→ EXERCISE REQUIREMENTS
Determine the count of lines holding "Treat" and give that count alone.
--- START ---
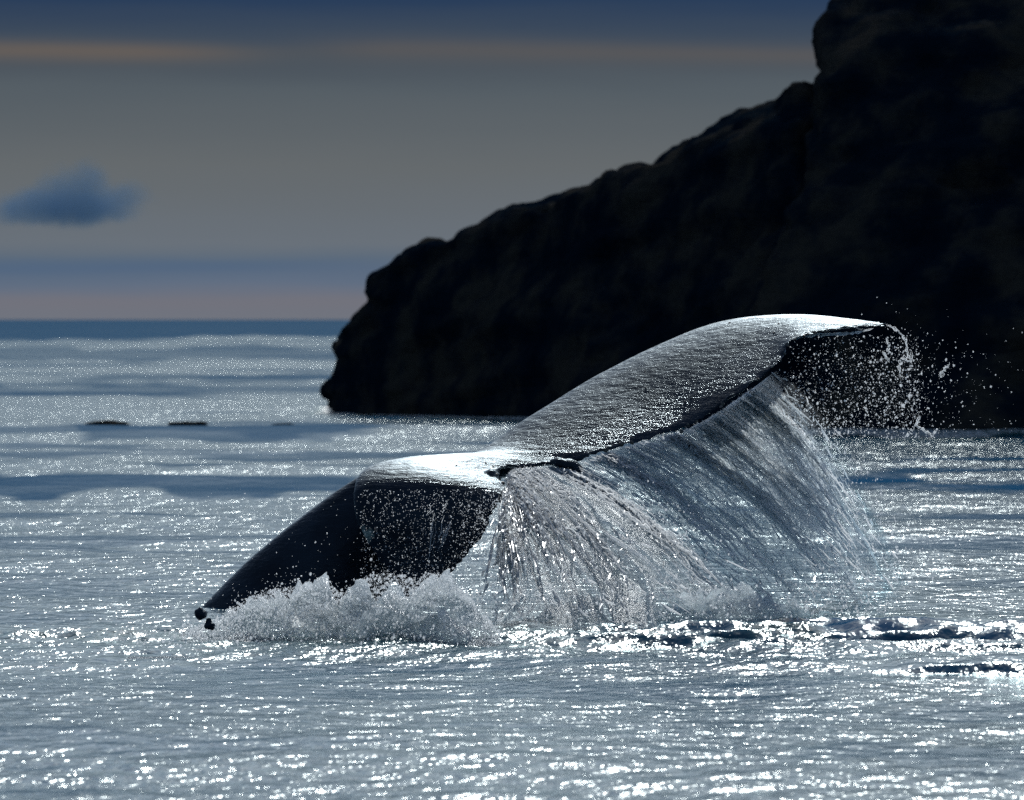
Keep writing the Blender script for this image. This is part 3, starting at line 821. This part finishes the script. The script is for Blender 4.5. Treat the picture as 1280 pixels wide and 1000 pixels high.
# ------------------------------------------------------------------ heap of white water in front of the tail stock
def build_splash():
    crest = np.array([(180, 800), (235, 790), (280, 772), (315, 748), (350, 738), (392, 735), (410, 733), (426, 744), (448, 737), (456, 723), (482, 719), (505, 722), (522, 730), (532, 719), (562, 722), (580, 738), (598, 762), (622, 790), (660, 808)], float)
    d0 = 46.1
    cx = (crest[:, 0] - 640) / F * d0; cz = EYE + (HOR - crest[:, 1]) / F * d0
    nx, ny = 360, 110
    x = np.linspace(cx[0], cx[-1], nx); H = np.maximum(np.interp(x, cx, cz), 0.0)
    V, Q, Dp, off = [], [], [], 0
    for L, (dy_, hs) in enumerate(((0.0, 1.0), (-0.45, 0.42))):
        tt = np.concatenate([np.linspace(-1.4, -0.42, 24), np.linspace(-0.40, 0.12, ny - 24)])
        X = np.repeat(x[None], ny, 0); T = np.repeat(tt[:, None], nx, 1)
        cen = 46.0 + dy_ + 0.35 * noise(X * 0.9, 0.0, s=601 + L) + 0.2 * noise(X * 2.3, 0, s=612 + L)
        prof = np.exp(-(np.abs(T) / 0.17) ** 2.2) * 0.86 + 0.14 * np.exp(-(T / 0.9) ** 2)
        Hh = (H * hs * (1 + 0.22 * noise(x * 4, L, s=630) + (0.25 * noise(x * 1.7, L, s=633) if L else 0)))[None]
        Z = Hh * prof
        rag = 1 - np.abs(fbm(X * 2.6, T * 2.2, L, s=605, o=5, g=0.6))
        Z += (0.13 * (rag - 0.62) + 0.03 * fbm(X * 9, T * 9, L, s=611, o=3)) * np.clip(Z * 2.2, 0, 0.45)
        top = smooth01((T + 0.35) / 0.5)
        Z += 0.05 * fbm(X * 13, L * 3.3, s=615, o=4, g=0.65) * top * np.clip(H * 3, 0, 1)[None]
        w_ = np.clip(Z * 4, 0, 1)
        X2 = X + 0.05 * fbm(X * 4, T * 4, Z * 4, 621 + L, 3) * w_; Y2 = cen + T + (0.10 * fbm(X * 4, T * 4, Z * 4, 631 + L, 3) + 0.02 * fbm(X * 11, T * 9, Z * 9, 641 + L, 3)) * w_
        V.append(np.stack([X2, Y2, Z - 0.03], -1).reshape(-1, 3)); Q.append(grid_quads(ny, nx) + off); off += nx * ny
        Dp.append((np.clip(0.62 - 1.6 * Z / np.maximum(H[None], 0.1), 0, 1) * np.clip((X + 2.6) / 1.0, 0.15, 1)).ravel())
    me = mesh_from('splash', np.vstack(V), quads=np.vstack(Q)); attr(me, 'deep', np.concatenate(Dp) * 0.8)
    o = put('splash', me, M_SPLASH); tag(o, 'heap of churned white water hiding the foot of the tail', 'splash', 'stuff')
    # froth: beads thick over the whole heap
    gf = np.random.default_rng(95); n = 9000
    px = gf.uniform(235, 625, n); kc = np.interp(px, crest[:, 0], crest[:, 1]); py = kc + (812 - kc) * gf.uniform(0, 1, n) ** 1.25 - 3
    P = np.array([at(a_, b_, 45.75 - 0.35 * q_ + c_) for a_, b_, q_, c_ in zip(px, py, gf.uniform(0, 1, n), gf.normal(0, 0.12, n))]); P[:, 2] = np.abs(P[:, 2])
    fr_o = put('froth', drops_mesh('froth', P, 0.002 + 0.008 * gf.uniform(0, 1, n) ** 4), M_DROP, o); fr_o['kind'] = 'stuff'
    gg = np.random.default_rng(91); n = 4200
    px = gg.uniform(225, 630, n); k = np.interp(px, crest[:, 0], crest[:, 1]); py = k + gg.normal(8, 12, n) + 30 * gg.uniform(0, 1, n) ** 3
    P = np.array([at(a, b, 46.0 + c) for a, b, c in zip(px, py, gg.normal(-0.1, 0.30, n))]); P[:, 2] = np.abs(P[:, 2])
    d = put('drops', drops_mesh('drops', P, 0.0022 + 0.011 * gg.uniform(0, 1, n) ** 5), M_DROP, o); d['kind'] = 'stuff'
    n = 900; px = gg.uniform(140, 620, n); py = gg.normal(803, 11, n)
    P = np.array([at(a, b, 45.2 + c) for a, b, c in zip(px, py, gg.normal(0, 0.5, n))]); P[:, 2] = np.abs(P[:, 2]) + 0.02
    d = put('drops', drops_mesh('drops', P, 0.0025 + 0.010 * gg.uniform(0, 1, n) ** 3), M_DROP, o); d['kind'] = 'stuff'
build_splash()

# foaming foot of the curtains
def build_foot():
    nx, ny = 300, 120
    x = np.linspace(-0.35, 3.25, nx); t0 = np.concatenate([np.linspace(-1.6, -0.6, 30), np.linspace(-0.58, 0.12, ny - 30)])
    X = np.repeat(x[None], ny, 0)
    line = 47.5 + 1.5 * smooth01((X - 1.2) / 1.6)
    Y = line + t0[:, None] + 0.25 * noise(X * 1.5, 0, s=702)
    H = 0.26 * (1 + 0.5 * noise(X * 1.1, 0, s=711)) * smooth01((X + 0.3) / 0.8) * smooth01((3.2 - X) / 0.9)
    t = Y - line - 0.25 * noise(X * 1.5, 0, s=702)
    Z = H * (0.8 * np.exp(-(np.abs(t) / 0.18) ** 2.2) + 0.2 * np.exp(-(t / 0.8) ** 2)) * (0.55 + 0.55 * (1 - np.abs(fbm(X * 2.4, Y * 2, s=705, o=5, g=0.6)))) + 0.05 * fbm(X * 10, Y * 10, s=707, o=3) * np.exp(-(t / 0.9) ** 2) - 0.06
    me = mesh_from('splash', np.stack([X, Y, Z], -1).reshape(-1, 3), quads=grid_quads(ny, nx))
    attr(me, 'deep', np.clip(0.85 - 2.2 * Z / 0.3, 0, 1) * 0.8 + 0.15)
    o = put('splash', me, M_SPLASH); tag(o, 'low foaming water where the falling curtains strike the sea', 'splash', 'stuff')
    gg = np.random.default_rng(97); n = 2600
    P = np.stack([gg.uniform(-0.4, 3.3, n), gg.normal(47.9, 0.9, n), np.abs(gg.normal(0.12, 0.16, n))], 1)
    P[:, 1] += 0.9 * smooth01((P[:, 0] - 1.2) / 1.6)
    d = put('drops', drops_mesh('drops', P, 0.0025 + 0.010 * gg.uniform(0, 1, n) ** 3), M_DROP, o); d['kind'] = 'stuff'
build_foot()

for i, (px, py, sx, sz, lab) in enumerate(((262, 781, 0.040, 0.042, 'small round dark lump tossed up in the white water below the tail stock'), (251, 767, 0.050, 0.045, 'squarish dark lump where the tail stock enters the sea'))):
    o = put('dark_lump', lump_mesh('dark_lump', sx, 0.05, sz, 330 + i), M_WHALE); o.location = at(px, py, 45.0)
    tag(o, lab, 'lump', 'thing', 'dark lumps at the left end of the splash')

# ------------------------------------------------------------------ the small cloud
def build_cloud():
    D0 = 7000.0
    bm_all = []
    for px, py, rx, rz in ((85, 258, 92, 34), (60, 262, 70, 30), (98, 236, 54, 40), (146, 246, 52, 27), (25, 266, 44, 24), (108, 270, 66, 26)):
        bm = bmesh.new(); bmesh.ops.create_icosphere(bm, subdivisions=3, radius=1.0)
        c = at(px, py, D0); s = D0 / F
        for v in bm.verts: v.co = Vector((c[0] + v.co.x * rx * s * 1.25, c[1] + v.co.y * rx * s * 1.2, c[2] + v.co.z * rz * s * 1.35))
        bm_all.append(bm)
    me = remesh(join_bms(bm_all), 4.0)
    relax(me, 3)
    m, t, o = new_mat('cloud_vapour')
    geo = N(t, 'ShaderNodeNewGeometry').outputs['Position']
    s = D0 / F
    parts_ = []
    for px, py, rx, rz, k_ in ((84, 258, 100, 26, 1.1), (98, 238, 52, 36, 1.1), (142, 246, 52, 20, 0.9), (28, 266, 48, 18, 0.9)):
        mpn = N(t, 'ShaderNodeMapping', vector_type='TEXTURE'); mpn.inputs['Location'].default_value = at(px, py, D0); mpn.inputs['Scale'].default_value = (rx * s * 1.15, rx * s, rz * s * 1.25)
        t.links.new(geo, mpn.inputs[0])
        ln = N(t, 'ShaderNodeVectorMath', operation='LENGTH'); t.links.new(mpn.outputs[0], ln.inputs[0])
        parts_.append(mathn(t, 'MULTIPLY_ADD', ln.outputs['Value'], -k_, k_))
    dd = parts_[0]
    for q_ in parts_[1:]: dd = mathn(t, 'SMOOTH_MAX', dd, q_, 0.2)
    nn_ = noise_tex(t, geo, 0.030, 6.0, 0.6)
    dd = mathn(t, 'ADD', dd, mathn(t, 'MULTIPLY_ADD', nn_, 1.5, -0.82))
    dd = maprange(t, dd, 0.0, 0.55, smooth=True)
    pv = N(t, 'ShaderNodeVolumePrincipled'); pv.inputs['Color'].default_value = (0.13, 0.18, 0.26, 1)
    pv.inputs['Absorption Color'].default_value = (0.12, 0.29, 0.50, 1); pv.inputs['Anisotropy'].default_value = 0.0
    t.links.new(mathn(t, 'MULTIPLY', dd, 0.026), pv.inputs['Density'])
    t.links.new(pv.outputs[0], o.inputs['Volume'])
    ob = put('cloud', me, m); tag(ob, 'small dark blue cloud hanging alone over the horizon', 'cloud', 'thing')
build_cloud()
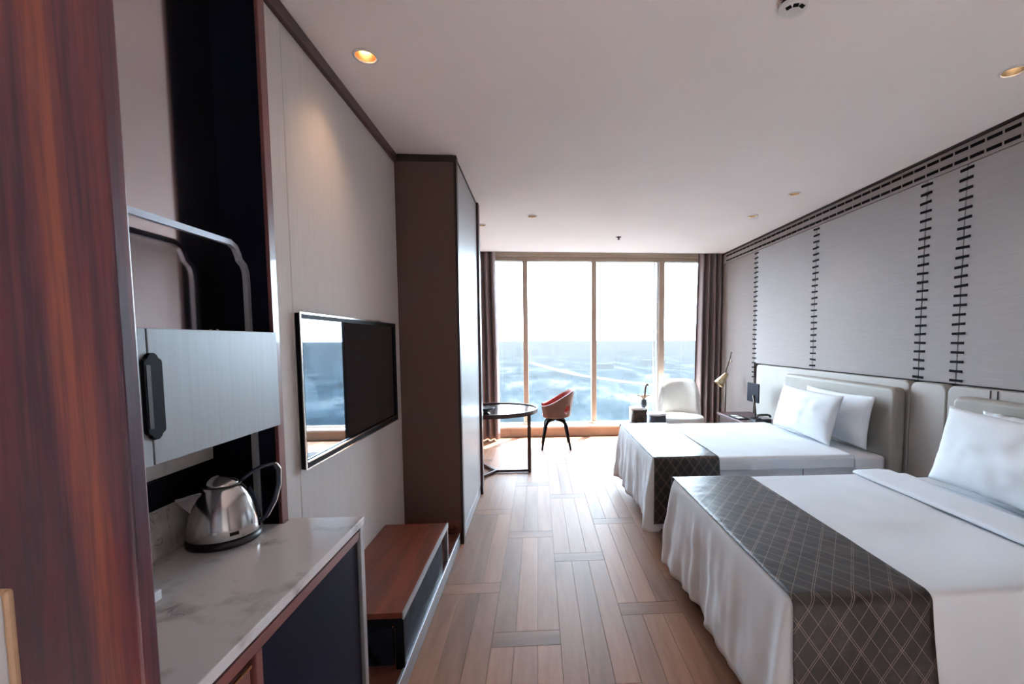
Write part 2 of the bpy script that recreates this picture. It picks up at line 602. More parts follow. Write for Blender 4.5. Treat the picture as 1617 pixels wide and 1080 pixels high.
--- END ---
→ RESULT OF THE EXERCISE
2